__DATA EXCERPT__:

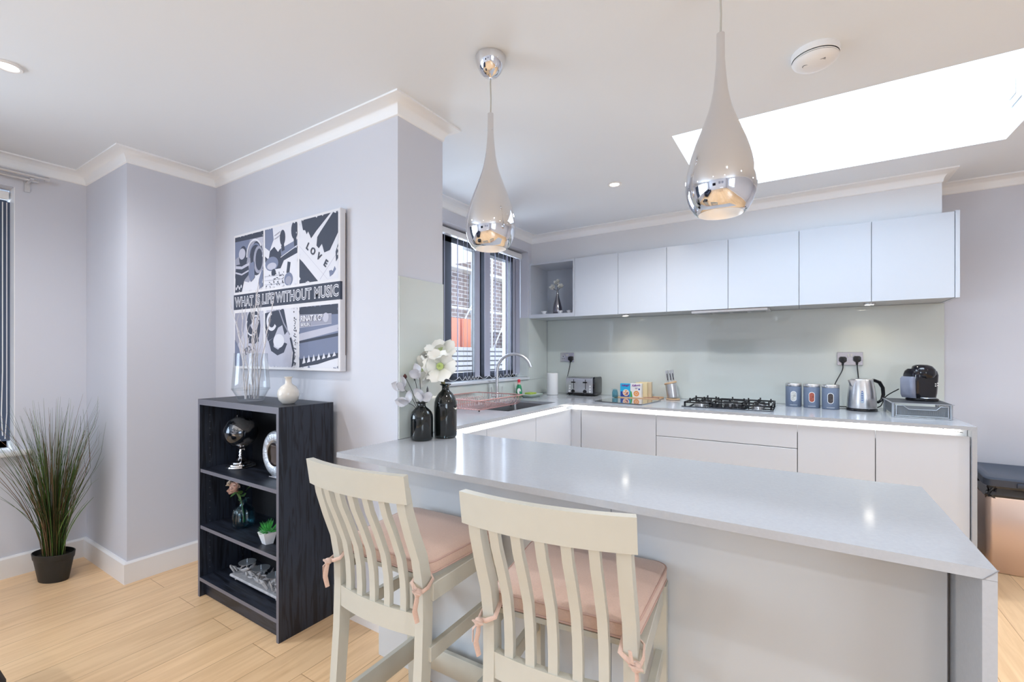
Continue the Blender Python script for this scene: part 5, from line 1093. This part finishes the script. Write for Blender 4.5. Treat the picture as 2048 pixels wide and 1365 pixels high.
rl = lambda g, z: rrect(bxc, byc, .255+g, .160+g, .035, 5, z)
m.loft([rl(-.01, .548), rl(0, .552), rl(.0, .592), rl(-.006, .598), rl(-.02, .600), rl(-.03, .595)]); m.T = None; part('lid', m, M_lid, t, 40)
m = MB(); m.T = Tl(bxc, byc+.14, .585) @ Matrix.Rotation(R(7), 4, 'X') @ Tl(-bxc, -byc-.14, -.585); m.box(bxc-.12, bxc+.12, byc-.172, byc-.1605, .556, .582, 0, .004, 2); m.T = None; part('handle', m, M_lid, t)

# ------------------------------------------------------------------ living area behind the viewpoint (seen in the chrome lamps)
t = thing('footstool', 'dark brown-black rounded footstool at the lower left corner', 'footstool', (-2.30, -.02, 0))
m = MB(); m.loft([rrect(-2.30, -.02, .33, .34, .06, 5, .05), rrect(-2.30, -.02, .35, .36, .07, 5, .08), rrect(-2.30, -.02, .35, .36, .07, 5, .32), rrect(-2.30, -.02, .33, .34, .06, 5, .352), rrect(-2.30, -.02, .25, .26, .05, 5, .36)]); part('cushion', m, mat('dark_brown_cloth', (.03, .025, .025), .8), t, 50)
for a in (-1, 1):
    for b in (-1, 1):
        m = MB(); m.cyl((-2.30+a*.27, -.02+b*.28, 0), .02, .05, 12); part('foot', m, M_black, t)
t = thing('sofa', 'dark navy sofa behind the viewpoint, seen only mirrored in the pendants', 'sofa', (-2.9, -2.6, 0))
M_navy = mat('navy_fabric', (.02, .025, .05), .8)
m = MB(); m.box(-3.35, -2.45, -3.7, -1.5, .08, .42, 0, .04, 3); part('base', m, M_navy, t)
m = MB(); m.box(-3.45, -3.20, -3.7, -1.5, .42, .85, 0, .05, 3); part('backrest', m, M_navy, t)
for a in (-3.85, -1.49):
    m = MB(); m.box(-3.4, -2.45, a, a+.15, .08, .60, 0, .04, 3); part('armrest', m, M_navy, t)
t = thing('television', 'wall-mounted black television behind the viewpoint, seen only mirrored in the pendants', 'television', (-1.6, YR+.02, 1.4))
m = MB(); m.box(-2.15, -1.05, YR+.02, YR+.06, 1.1, 1.72, 0, .005); part('screen', m, M_gblack, t)
for x_, lb in ((.35, 'left one of two behind the viewpoint'), (1.35, 'right one of two behind the viewpoint')):
    t = thing('framed_picture', 'dark framed picture on the rear wall, '+lb, 'picture', (x_, YR+.01, 1.6), 0, 'pictures on the rear wall')
    m = MB(); m.box(x_-.35, x_+.35, YR+.001, YR+.03, 1.35, 1.85, 0, .004); part('frame', m, M_black, t)
    m = MB(); m.box(x_-.31, x_+.31, YR+.031, YR+.033, 1.39, 1.81); part('print', m, M_soft, t)
t = thing('dining_table', 'round white dining table behind the viewpoint, seen only mirrored in the pendants', 'table', (.7, -3.2, 0))
m = MB(); m.cyl((.7, -3.2, .72), .5, .025, 40); part('tabletop', m, M_white, t)
for a in range(4):
    m = MB(); m.tube([(.7+.2*math.cos(a*PI/2+.7), -3.2+.2*math.sin(a*PI/2+.7), .72), (.7+.36*math.cos(a*PI/2+.7), -3.2+.36*math.sin(a*PI/2+.7), 0)], .02, 10); part('leg', m, M_wood, t)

__GIVEN EXERCISE__:
Take the listing and print it again exactly, but without any pictures.

__OUTPUT OF THE EXERCISE__:
Continue the Blender Python script for this scene: part 5, from line 1093. This part finishes the script. Write for Blender 4.5. Treat the picture as 2048 pixels wide and 1365 pixels high.
rl = lambda g, z: rrect(bxc, byc, .255+g, .160+g, .035, 5, z)
m.loft([rl(-.01, .548), rl(0, .552), rl(.0, .592), rl(-.006, .598), rl(-.02, .600), rl(-.03, .595)]); m.T = None; part('lid', m, M_lid, t, 40)
m = MB(); m.T = Tl(bxc, byc+.14, .585) @ Matrix.Rotation(R(7), 4, 'X') @ Tl(-bxc, -byc-.14, -.585); m.box(bxc-.12, bxc+.12, byc-.172, byc-.1605, .556, .582, 0, .004, 2); m.T = None; part('handle', m, M_lid, t)

# ------------------------------------------------------------------ living area behind the viewpoint (seen in the chrome lamps)
t = thing('footstool', 'dark brown-black rounded footstool at the lower left corner', 'footstool', (-2.30, -.02, 0))
m = MB(); m.loft([rrect(-2.30, -.02, .33, .34, .06, 5, .05), rrect(-2.30, -.02, .35, .36, .07, 5, .08), rrect(-2.30, -.02, .35, .36, .07, 5, .32), rrect(-2.30, -.02, .33, .34, .06, 5, .352), rrect(-2.30, -.02, .25, .26, .05, 5, .36)]); part('cushion', m, mat('dark_brown_cloth', (.03, .025, .025), .8), t, 50)
for a in (-1, 1):
    for b in (-1, 1):
        m = MB(); m.cyl((-2.30+a*.27, -.02+b*.28, 0), .02, .05, 12); part('foot', m, M_black, t)
t = thing('sofa', 'dark navy sofa behind the viewpoint, seen only mirrored in the pendants', 'sofa', (-2.9, -2.6, 0))
M_navy = mat('navy_fabric', (.02, .025, .05), .8)
m = MB(); m.box(-3.35, -2.45, -3.7, -1.5, .08, .42, 0, .04, 3); part('base', m, M_navy, t)
m = MB(); m.box(-3.45, -3.20, -3.7, -1.5, .42, .85, 0, .05, 3); part('backrest', m, M_navy, t)
for a in (-3.85, -1.49):
    m = MB(); m.box(-3.4, -2.45, a, a+.15, .08, .60, 0, .04, 3); part('armrest', m, M_navy, t)
t = thing('television', 'wall-mounted black television behind the viewpoint, seen only mirrored in the pendants', 'television', (-1.6, YR+.02, 1.4))
m = MB(); m.box(-2.15, -1.05, YR+.02, YR+.06, 1.1, 1.72, 0, .005); part('screen', m, M_gblack, t)
for x_, lb in ((.35, 'left one of two behind the viewpoint'), (1.35, 'right one of two behind the viewpoint')):
    t = thing('framed_picture', 'dark framed picture on the rear wall, '+lb, 'picture', (x_, YR+.01, 1.6), 0, 'pictures on the rear wall')
    m = MB(); m.box(x_-.35, x_+.35, YR+.001, YR+.03, 1.35, 1.85, 0, .004); part('frame', m, M_black, t)
    m = MB(); m.box(x_-.31, x_+.31, YR+.031, YR+.033, 1.39, 1.81); part('print', m, M_soft, t)
t = thing('dining_table', 'round white dining table behind the viewpoint, seen only mirrored in the pendants', 'table', (.7, -3.2, 0))
m = MB(); m.cyl((.7, -3.2, .72), .5, .025, 40); part('tabletop', m, M_white, t)
for a in range(4):
    m = MB(); m.tube([(.7+.2*math.cos(a*PI/2+.7), -3.2+.2*math.sin(a*PI/2+.7), .72), (.7+.36*math.cos(a*PI/2+.7), -3.2+.36*math.sin(a*PI/2+.7), 0)], .02, 10); part('leg', m, M_wood, t)